I quite like the DPF, it stops hazardous gases building up in congested areas; helping city dwellers live longer.
The DPF doesn't
store CO2, it stores carbon soot particles and other harmful nitrogen oxides. It combines the carbon soot particles with the nitrogen oxides to make less harmful CO2 & NO2.
Chemistry inside a DPF:
NOx + O2 = NO2
then
NO2 + C = CO & NO
then
CO + NO + O2 = NO2 & CO2
So essentially NOx and C are eventually converted to NO2 & CO2
NOx (nitrogen oxide)
O2 (oxygen)
NO2 (nitrogen dioxide)
C (carbon soot particles)
CO (carbon monoxide)
NO (nitrogen monoxide)
So in actual fact the DPF creates extra CO2, it never stores or reduces CO2.
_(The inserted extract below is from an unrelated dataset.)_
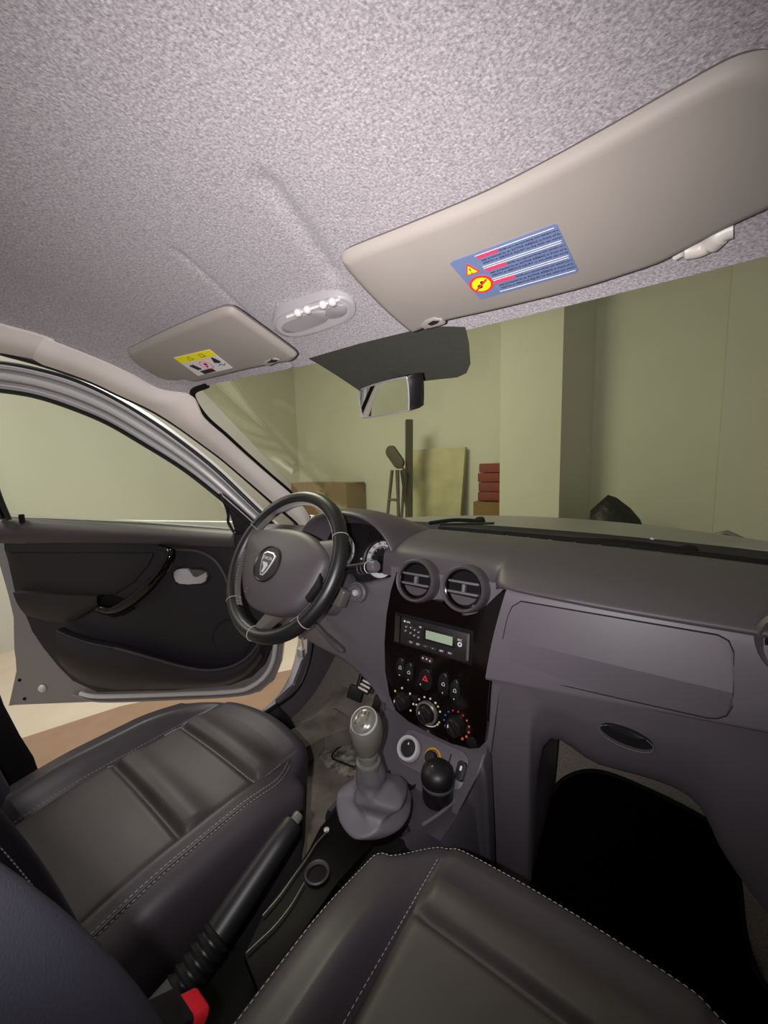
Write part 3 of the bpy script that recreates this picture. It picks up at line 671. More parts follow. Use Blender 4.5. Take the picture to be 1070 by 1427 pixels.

Modern diesel engines have lower CO2 emissions because of the advanced: ignition timing, valve timing, fuel injectors, combustion chambers, etc. The DPF is just there to convert carbon soot particle and harmful nitrogen oxides into cleaner CO2 and NO2.
Euro 5 emission regulations focus on reducing emissions that are immediately harmful to our health much more strictly than reducing CO2 which is more hazardous to the planet.